** begin Supplied information **

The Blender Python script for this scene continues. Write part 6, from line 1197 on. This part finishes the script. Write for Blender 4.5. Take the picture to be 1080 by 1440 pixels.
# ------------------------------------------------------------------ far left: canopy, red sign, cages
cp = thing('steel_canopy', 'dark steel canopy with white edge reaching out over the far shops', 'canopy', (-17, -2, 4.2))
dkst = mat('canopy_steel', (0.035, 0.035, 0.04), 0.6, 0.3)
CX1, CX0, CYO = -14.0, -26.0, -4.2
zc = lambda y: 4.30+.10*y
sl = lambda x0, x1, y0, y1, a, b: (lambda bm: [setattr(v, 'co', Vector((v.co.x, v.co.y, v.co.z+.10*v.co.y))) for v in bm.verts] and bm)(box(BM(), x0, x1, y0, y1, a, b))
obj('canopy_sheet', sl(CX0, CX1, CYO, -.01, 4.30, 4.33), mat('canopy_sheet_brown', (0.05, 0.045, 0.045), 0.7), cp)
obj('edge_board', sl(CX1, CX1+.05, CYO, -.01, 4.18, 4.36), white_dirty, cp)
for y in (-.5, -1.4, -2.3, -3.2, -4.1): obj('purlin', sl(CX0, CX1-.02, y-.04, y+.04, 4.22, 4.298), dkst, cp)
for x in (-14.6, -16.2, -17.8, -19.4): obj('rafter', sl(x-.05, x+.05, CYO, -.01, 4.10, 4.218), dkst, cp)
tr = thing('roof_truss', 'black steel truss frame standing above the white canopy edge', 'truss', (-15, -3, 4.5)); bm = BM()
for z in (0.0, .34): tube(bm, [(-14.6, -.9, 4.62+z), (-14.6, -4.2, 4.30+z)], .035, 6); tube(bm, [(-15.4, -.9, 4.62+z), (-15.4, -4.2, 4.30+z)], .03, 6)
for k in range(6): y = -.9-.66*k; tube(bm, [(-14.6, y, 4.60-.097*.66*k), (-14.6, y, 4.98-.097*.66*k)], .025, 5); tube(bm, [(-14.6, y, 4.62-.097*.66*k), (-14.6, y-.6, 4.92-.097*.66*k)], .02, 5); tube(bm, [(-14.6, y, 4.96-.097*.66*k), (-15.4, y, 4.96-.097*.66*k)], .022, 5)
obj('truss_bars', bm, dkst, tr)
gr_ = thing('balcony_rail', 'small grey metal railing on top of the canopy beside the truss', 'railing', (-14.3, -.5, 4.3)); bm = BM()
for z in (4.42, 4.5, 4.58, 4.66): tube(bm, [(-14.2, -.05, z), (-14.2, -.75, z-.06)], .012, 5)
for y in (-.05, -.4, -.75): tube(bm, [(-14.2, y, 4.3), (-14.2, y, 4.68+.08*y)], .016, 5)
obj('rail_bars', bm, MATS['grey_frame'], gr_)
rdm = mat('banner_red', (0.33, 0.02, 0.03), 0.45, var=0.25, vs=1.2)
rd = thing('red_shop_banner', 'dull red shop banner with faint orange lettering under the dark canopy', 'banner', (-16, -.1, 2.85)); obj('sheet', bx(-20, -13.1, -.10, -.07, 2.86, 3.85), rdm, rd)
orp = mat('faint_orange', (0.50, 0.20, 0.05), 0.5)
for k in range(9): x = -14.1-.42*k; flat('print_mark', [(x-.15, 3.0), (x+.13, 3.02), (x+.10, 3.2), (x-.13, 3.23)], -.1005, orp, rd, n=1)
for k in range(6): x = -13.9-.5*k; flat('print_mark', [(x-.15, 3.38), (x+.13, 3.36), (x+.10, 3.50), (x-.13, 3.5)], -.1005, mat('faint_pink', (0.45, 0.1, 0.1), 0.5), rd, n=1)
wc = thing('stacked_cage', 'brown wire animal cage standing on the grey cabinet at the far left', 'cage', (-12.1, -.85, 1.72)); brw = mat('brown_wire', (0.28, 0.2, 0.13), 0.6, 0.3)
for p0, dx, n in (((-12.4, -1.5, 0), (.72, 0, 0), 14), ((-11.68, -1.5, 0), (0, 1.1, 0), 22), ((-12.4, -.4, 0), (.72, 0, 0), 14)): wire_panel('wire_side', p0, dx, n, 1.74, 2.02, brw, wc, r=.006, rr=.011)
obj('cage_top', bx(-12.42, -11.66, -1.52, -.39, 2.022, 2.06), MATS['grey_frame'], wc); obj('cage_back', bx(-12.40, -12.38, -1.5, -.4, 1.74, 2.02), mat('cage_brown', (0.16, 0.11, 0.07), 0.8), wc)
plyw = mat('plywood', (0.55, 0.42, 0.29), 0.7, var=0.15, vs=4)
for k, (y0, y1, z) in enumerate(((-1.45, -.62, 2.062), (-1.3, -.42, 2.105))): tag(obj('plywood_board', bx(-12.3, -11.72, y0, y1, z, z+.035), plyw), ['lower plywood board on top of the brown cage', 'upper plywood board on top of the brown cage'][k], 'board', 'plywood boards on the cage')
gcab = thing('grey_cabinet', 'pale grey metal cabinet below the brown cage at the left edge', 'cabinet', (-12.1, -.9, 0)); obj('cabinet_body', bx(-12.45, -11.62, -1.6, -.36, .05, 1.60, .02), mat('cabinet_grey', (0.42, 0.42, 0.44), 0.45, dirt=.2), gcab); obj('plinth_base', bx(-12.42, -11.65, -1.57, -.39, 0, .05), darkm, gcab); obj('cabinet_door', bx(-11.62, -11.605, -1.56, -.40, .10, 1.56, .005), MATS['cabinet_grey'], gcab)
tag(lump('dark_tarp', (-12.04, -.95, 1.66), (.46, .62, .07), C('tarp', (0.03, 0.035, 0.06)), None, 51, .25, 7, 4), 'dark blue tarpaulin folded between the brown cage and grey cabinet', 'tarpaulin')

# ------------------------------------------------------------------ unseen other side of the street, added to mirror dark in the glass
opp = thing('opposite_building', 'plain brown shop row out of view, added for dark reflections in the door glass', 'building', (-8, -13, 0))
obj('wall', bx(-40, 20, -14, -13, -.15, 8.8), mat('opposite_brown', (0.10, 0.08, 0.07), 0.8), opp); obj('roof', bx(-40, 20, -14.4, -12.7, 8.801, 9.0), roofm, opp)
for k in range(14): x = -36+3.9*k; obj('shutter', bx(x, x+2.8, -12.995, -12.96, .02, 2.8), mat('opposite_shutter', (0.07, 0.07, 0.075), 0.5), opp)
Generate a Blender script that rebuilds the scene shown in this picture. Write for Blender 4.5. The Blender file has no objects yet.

** end Supplied information **

Exercise description |
Repeat the entries above exactly, leaving nothing out.

Answer to this task |
The Blender Python script for this scene continues. Write part 6, from line 1197 on. This part finishes the script. Write for Blender 4.5. Take the picture to be 1080 by 1440 pixels.
# ------------------------------------------------------------------ far left: canopy, red sign, cages
cp = thing('steel_canopy', 'dark steel canopy with white edge reaching out over the far shops', 'canopy', (-17, -2, 4.2))
dkst = mat('canopy_steel', (0.035, 0.035, 0.04), 0.6, 0.3)
CX1, CX0, CYO = -14.0, -26.0, -4.2
zc = lambda y: 4.30+.10*y
sl = lambda x0, x1, y0, y1, a, b: (lambda bm: [setattr(v, 'co', Vector((v.co.x, v.co.y, v.co.z+.10*v.co.y))) for v in bm.verts] and bm)(box(BM(), x0, x1, y0, y1, a, b))
obj('canopy_sheet', sl(CX0, CX1, CYO, -.01, 4.30, 4.33), mat('canopy_sheet_brown', (0.05, 0.045, 0.045), 0.7), cp)
obj('edge_board', sl(CX1, CX1+.05, CYO, -.01, 4.18, 4.36), white_dirty, cp)
for y in (-.5, -1.4, -2.3, -3.2, -4.1): obj('purlin', sl(CX0, CX1-.02, y-.04, y+.04, 4.22, 4.298), dkst, cp)
for x in (-14.6, -16.2, -17.8, -19.4): obj('rafter', sl(x-.05, x+.05, CYO, -.01, 4.10, 4.218), dkst, cp)
tr = thing('roof_truss', 'black steel truss frame standing above the white canopy edge', 'truss', (-15, -3, 4.5)); bm = BM()
for z in (0.0, .34): tube(bm, [(-14.6, -.9, 4.62+z), (-14.6, -4.2, 4.30+z)], .035, 6); tube(bm, [(-15.4, -.9, 4.62+z), (-15.4, -4.2, 4.30+z)], .03, 6)
for k in range(6): y = -.9-.66*k; tube(bm, [(-14.6, y, 4.60-.097*.66*k), (-14.6, y, 4.98-.097*.66*k)], .025, 5); tube(bm, [(-14.6, y, 4.62-.097*.66*k), (-14.6, y-.6, 4.92-.097*.66*k)], .02, 5); tube(bm, [(-14.6, y, 4.96-.097*.66*k), (-15.4, y, 4.96-.097*.66*k)], .022, 5)
obj('truss_bars', bm, dkst, tr)
gr_ = thing('balcony_rail', 'small grey metal railing on top of the canopy beside the truss', 'railing', (-14.3, -.5, 4.3)); bm = BM()
for z in (4.42, 4.5, 4.58, 4.66): tube(bm, [(-14.2, -.05, z), (-14.2, -.75, z-.06)], .012, 5)
for y in (-.05, -.4, -.75): tube(bm, [(-14.2, y, 4.3), (-14.2, y, 4.68+.08*y)], .016, 5)
obj('rail_bars', bm, MATS['grey_frame'], gr_)
rdm = mat('banner_red', (0.33, 0.02, 0.03), 0.45, var=0.25, vs=1.2)
rd = thing('red_shop_banner', 'dull red shop banner with faint orange lettering under the dark canopy', 'banner', (-16, -.1, 2.85)); obj('sheet', bx(-20, -13.1, -.10, -.07, 2.86, 3.85), rdm, rd)
orp = mat('faint_orange', (0.50, 0.20, 0.05), 0.5)
for k in range(9): x = -14.1-.42*k; flat('print_mark', [(x-.15, 3.0), (x+.13, 3.02), (x+.10, 3.2), (x-.13, 3.23)], -.1005, orp, rd, n=1)
for k in range(6): x = -13.9-.5*k; flat('print_mark', [(x-.15, 3.38), (x+.13, 3.36), (x+.10, 3.50), (x-.13, 3.5)], -.1005, mat('faint_pink', (0.45, 0.1, 0.1), 0.5), rd, n=1)
wc = thing('stacked_cage', 'brown wire animal cage standing on the grey cabinet at the far left', 'cage', (-12.1, -.85, 1.72)); brw = mat('brown_wire', (0.28, 0.2, 0.13), 0.6, 0.3)
for p0, dx, n in (((-12.4, -1.5, 0), (.72, 0, 0), 14), ((-11.68, -1.5, 0), (0, 1.1, 0), 22), ((-12.4, -.4, 0), (.72, 0, 0), 14)): wire_panel('wire_side', p0, dx, n, 1.74, 2.02, brw, wc, r=.006, rr=.011)
obj('cage_top', bx(-12.42, -11.66, -1.52, -.39, 2.022, 2.06), MATS['grey_frame'], wc); obj('cage_back', bx(-12.40, -12.38, -1.5, -.4, 1.74, 2.02), mat('cage_brown', (0.16, 0.11, 0.07), 0.8), wc)
plyw = mat('plywood', (0.55, 0.42, 0.29), 0.7, var=0.15, vs=4)
for k, (y0, y1, z) in enumerate(((-1.45, -.62, 2.062), (-1.3, -.42, 2.105))): tag(obj('plywood_board', bx(-12.3, -11.72, y0, y1, z, z+.035), plyw), ['lower plywood board on top of the brown cage', 'upper plywood board on top of the brown cage'][k], 'board', 'plywood boards on the cage')
gcab = thing('grey_cabinet', 'pale grey metal cabinet below the brown cage at the left edge', 'cabinet', (-12.1, -.9, 0)); obj('cabinet_body', bx(-12.45, -11.62, -1.6, -.36, .05, 1.60, .02), mat('cabinet_grey', (0.42, 0.42, 0.44), 0.45, dirt=.2), gcab); obj('plinth_base', bx(-12.42, -11.65, -1.57, -.39, 0, .05), darkm, gcab); obj('cabinet_door', bx(-11.62, -11.605, -1.56, -.40, .10, 1.56, .005), MATS['cabinet_grey'], gcab)
tag(lump('dark_tarp', (-12.04, -.95, 1.66), (.46, .62, .07), C('tarp', (0.03, 0.035, 0.06)), None, 51, .25, 7, 4), 'dark blue tarpaulin folded between the brown cage and grey cabinet', 'tarpaulin')

# ------------------------------------------------------------------ unseen other side of the street, added to mirror dark in the glass
opp = thing('opposite_building', 'plain brown shop row out of view, added for dark reflections in the door glass', 'building', (-8, -13, 0))
obj('wall', bx(-40, 20, -14, -13, -.15, 8.8), mat('opposite_brown', (0.10, 0.08, 0.07), 0.8), opp); obj('roof', bx(-40, 20, -14.4, -12.7, 8.801, 9.0), roofm, opp)
for k in range(14): x = -36+3.9*k; obj('shutter', bx(x, x+2.8, -12.995, -12.96, .02, 2.8), mat('opposite_shutter', (0.07, 0.07, 0.075), 0.5), opp)
Generate a Blender script that rebuilds the scene shown in this picture. Write for Blender 4.5. The Blender file has no objects yet.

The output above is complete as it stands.